I would like to use the cauchy distribution instead of the normal distribution to predict investment returns in the Riskamp sample spreadsheet, "Financial portfolio model." However, I don't know how to translate the parameters. I can calculate the mean and standard deviation for an investment I have backtested. How should I translate these into the location and scale parameters required for the cauchy distribution?


Re: Portfolio modeling with cauchy distribution
Posted by: riskamp (Moderator)
Date: January 5, 2009 11:08AM

Technically speaking, the cauchy distribution doesn't have a mean. There's a good overview on wikipedia, have a look at

[en.wikipedia.org]

Mapping this to logical parameters, you can treat the location parameter as the median and the mode; the standard cauchy distribution has a location or median of zero.

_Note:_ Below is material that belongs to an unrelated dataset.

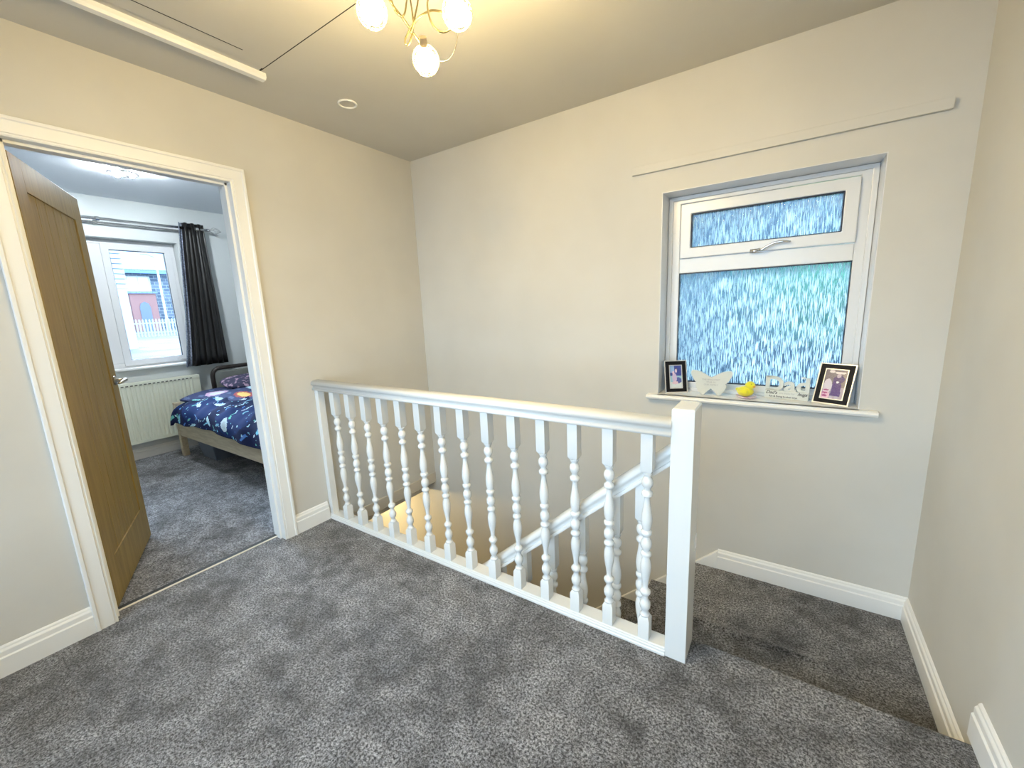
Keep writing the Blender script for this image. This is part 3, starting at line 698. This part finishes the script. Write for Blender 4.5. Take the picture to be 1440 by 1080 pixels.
ball(bm, (-2.675,-.212,2.212), .006, 8); obj('finial', bm, M['chrome'], cp, smooth=True)

def curtain(y_t0,y_t1,y_b0,y_b1,z0,z1,waves,amp,xc):
    bm = bmesh.new(); nu, nv = 96, 14; T = .004; F, B = [], []
    for j in range(nv+1):
        v = j/nv; f, b = [], []
        for i in range(nu+1):
            u = i/nu; ya_ = y_b0+(y_t0-y_b0)*v**.8; yb_ = y_b1+(y_t1-y_b1)*v**.8
            ph = 2*PI*waves*u; A = amp*(1-.25*v)*(.9+.2*math.sin(3*u+2))
            y = ya_+(yb_-ya_)*(u+.028*math.sin(2*ph)); x = xc+A*math.cos(ph+.4)+.006*math.sin(5*v+7*u)
            f.append(bm.verts.new((x,y,z0+(z1-z0)*v))); b.append(bm.verts.new((x-T,y,z0+(z1-z0)*v)))
        F.append(f); B.append(b)
    for j in range(nv):
        for i in range(nu):
            for Q in (F,B):
                fc = bm.faces.new((Q[j][i],Q[j][i+1],Q[j+1][i+1],Q[j+1][i])); fc.material_index = 1 if (i < nu*.15 ) else 0
    for j in range(nv):
        for i in (0,nu): bm.faces.new((F[j][i],F[j+1][i],B[j+1][i],B[j][i]))
    for i in range(nu):
        for j in (0,nv): bm.faces.new((F[j][i],F[j][i+1],B[j][i+1],B[j][i]))
    return bm
cu = tag(obj('curtain', curtain(-.585,-.368,-.745,-.352,.838,2.262,3.6,.034,-2.675), [M['curtain'],M['lining']], smooth=True), 'dark brown satin curtain gathered at the right of the bedroom window', 'curtain')

# bed
bed = thing('bed', 'pale pine single bed seen through the bedroom doorway', 'bed', (-1.5,-.47,0))
BX0, BX1, BY0, BY1 = -2.50, -.52, -.955, -.02
for x,y,zt in ((BX0,BY0,.53),(BX0,BY1-.05,.53),(BX1-.05,BY0,.36),(BX1-.05,BY1-.05,.36)): obj('leg', bx(x,x+.055,y,y+.05,-.004,zt), M['pine'], bed, bevel=.004)
obj('side_rail', bx(BX0+.055,BX1-.05,BY0+.004,BY0+.030,.205,.350), M['pine'], bed, bevel=.003)
obj('side_rail', bx(BX0+.055,BX1-.05,BY1-.030,BY1-.004,.205,.350), M['pine'], bed, bevel=.003)
obj('end_rail', bx(BX0+.012,BX0+.036,BY0+.05,BY1-.05,.205,.500), M['pine'], bed, bevel=.003)
obj('end_rail', bx(BX1-.036,BX1-.012,BY0+.05,BY1-.05,.205,.350), M['pine'], bed, bevel=.003)
obj('mattress', bx(BX0+.04,BX1-.03,BY0+.035,BY1-.035,.30,.455), M['mattress'], bed, bevel=.03, bseg=4)
# dark framed headrest behind the pillow
hbd = thing('headrest', 'dark framed grey padded headrest behind the pillow by the bedroom window', 'headboard', (-2.56,-.2,.3))
bm = bmesh.new(); pts = [(-2.55,-.565,.30)] + [(-2.55,-.565+.075*(1-math.cos(a)),.715+.085*math.sin(a)) for a in [PI/2*i/6 for i in range(7)]] + [(-2.55,.10,.803)] + [(-2.55,.17,.78),(-2.55,.19,.72),(-2.55,.19,.30)]
tube(bm, pts, .021, 10); obj('frame', bm, M['darkwood'], hbd, smooth=True)
obj('padding', bx(-2.565,-2.535,-.545,.17,.30,.765), M['greycushion'], hbd, bevel=.01)

rq = random.Random(11)
spots = []
for k in range(520):
    u, v = rq.random(), rq.random(); s = rq.choice((.006,.008,.012,.02)) if k > 34 else rq.uniform(.035,.06)
    spots.append((u*2, v*1.25, s*rq.uniform(1.,2.4), s*rq.uniform(.4,.9), rq.random()*3, rq.choice([(.14,.50,.42),(.22,.58,.74),(.45,.70,.80),(.10,.30,.62),(.06,.20,.55),(.55,.68,.75),(.18,.42,.52)])))
def duvet_col(u, v):
    X, Y = u*2, v*1.25
    c = (.004,.009,.050) if (math.sin(X*9)+math.sin(Y*11+2)) > -.2 else (.006,.022,.10)
    for cx,cy,ra,rb,an,cc in spots:
        dx, dy = X-cx, Y-cy
        if abs(dx) > .1 or abs(dy) > .1: continue
        p = dx*math.cos(an)+dy*math.sin(an); q = -dx*math.sin(an)+dy*math.cos(an); d = (p/ra)**2+(q/rb)**2
        if d < 1: c = cc if d > .35 or ra < .03 else tuple(a*.7+.08 for a in cc)
    return c
def duvet_pos(u, v):
    x = -2.47 + 1.97*u
    # v: 0 near-side hem ... 1 far side
    if v < .26:
        t = v/.26; y = -.992+.020*t+.10*t**4; z = .365+.185*t-.02*t**4
    else:
        t = (v-.26)/.74; y = -.87+.85*t; z = .515+.045*math.sin(PI*min(1,t*1.1+.08))+.012
    z += (.010*math.sin(13*x+4*v*5)*math.sin(9*v*3+2*x) + .005*math.sin(31*x+11*v))*min(1,.35+v*2)
    y += .009*math.sin(17*x+3+6*v)*(1-v)
    z += .016*math.sin(4.2*x+2.2)*max(0,1-v*4)
    if x < -2.40: z -= .02*(1+math.cos((x+2.47)/.07*PI))/2*1.5
    return Vector((x,y,z))
dv_ = painted('duvet', 190, 116, duvet_pos, duvet_col, M['duvet']); tag(dv_, 'navy duvet with blue and green planet print spread over the bed', 'duvet')
s = dv_.modifiers.new('thick','SOLIDIFY'); s.thickness = .02; s.offset = -1 if False else 0
big = [(.16,.25,.085,.11,(.62,.42,.58),(.70,.72,.80)),(.42,.30,.08,.11,(.40,.10,.10),(.85,.55,.18)),(.33,.62,.12,.10,(.46,.64,.74),(.60,.76,.84)),(.62,.72,.09,.10,(.50,.66,.74),(.32,.44,.58)),(.12,.72,.07,.12,(.55,.35,.35),(.6,.6,.7)),(.80,.40,.09,.12,(.30,.42,.62),(.14,.22,.45)),(.26,.05,.10,.06,(.46,.62,.70),(.36,.52,.64))]
def flap_col(u, v):
    c = (.06,.075,.16) if math.sin(u*40+v*9)*math.sin(v*33) < .6 else (.12,.16,.28)
    for cx,cy,ra,rb,c1,c2 in big:
        d = ((u-cx)/ra)**2+((v-cy)/rb)**2
        if d < 1: c = c2 if d < .45 else c1
    return c
def flap_pos(u, v):
    x = -2.46+1.50*u; y0_ = -.93+.30*u+.05*math.sin(5*u+.5); y = y0_+(-.18-y0_)*v
    z = .600+.018*math.sin(PI*v)+.012*math.sin(9*x+2*v)-.05*(1-v)**6-.03*u
    return Vector((x,y,z))
fl = painted('folded_flap', 110, 60, flap_pos, flap_col, M['duvet'], dv_); fl.modifiers.new('thick','SOLIDIFY').thickness = .018
fl['label'] = 'turned-back paler side of the duvet'
bm = bmesh.new(); ball(bm, (0,0,0), 1, 24)
for v in bm.verts:
    d = v.co.copy(); k = max(abs(d.x),abs(d.y)); f = 1/(abs(d.x)**4+abs(d.y)**4+1e-9)**.25*math.hypot(d.x,d.y) if k > 0 else 1
    v.co = Vector((-2.29+d.x*f*.17, -.32+d.y*f*.26, .655+d.z*.06+.03*d.x*-1))
tag(obj('pillow', bm, M['pillow'], smooth=True), 'dark pink-patterned pillow at the window end of the bed', 'pillow')
t = thing('storage_tub', 'grey plastic storage tub on the carpet under the bed', 'storage box', (-2.12,-.70,0))
bm = bmesh.new(); chain(bm, [[Vector((a*w_+-2.12,b*d_-.70,z)) for a,b in ((-1,-1),(1,-1),(1,1),(-1,1))] for w_,d_,z in ((.15,.16,-.003),(.17,.18,.155))]); obj('tub', bm, M['greybox'], t, bevel=.006)
obj('lid', bx(-2.30,-1.94,-.89,-.51,.155,.175), M['greybox'], t, bevel=.005)
bm = bmesh.new(); ball(bm, (0,0,0), 1, 20)
for v in bm.verts: d = v.co.copy(); v.co = Vector((-1.05+d.x*.38*(1-.08*d.z), -.60+d.y*.24, max(-.003,.088+d.z*.10+.008*math.sin(9*d.x))))
tag(obj('holdall', bm, M['bag'], smooth=True), 'black fabric bag lying on the carpet under the bed near the doorway', 'bag')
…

There's no 1-to-1 map from normal to cauchy, as the tail structure is different. If you wanted to get something similar, the first thing to do would be identify the peak you want. In this example

[www.riskamp.com]

I mapped a cauchy distribution with a scale of 0.725 to a standard normal distribtion (0,1). You could use this as the basis for a distribution (meaning use the cauchy distribution as shown here, and then multiply the sample value by your desired mean).

One other thing to note is that the cauchy distribution does not support Latin Hypercube Sampling (LHS), although that's only because it has never been requested; let me know if you're interested in that and we can get it in an upcoming version.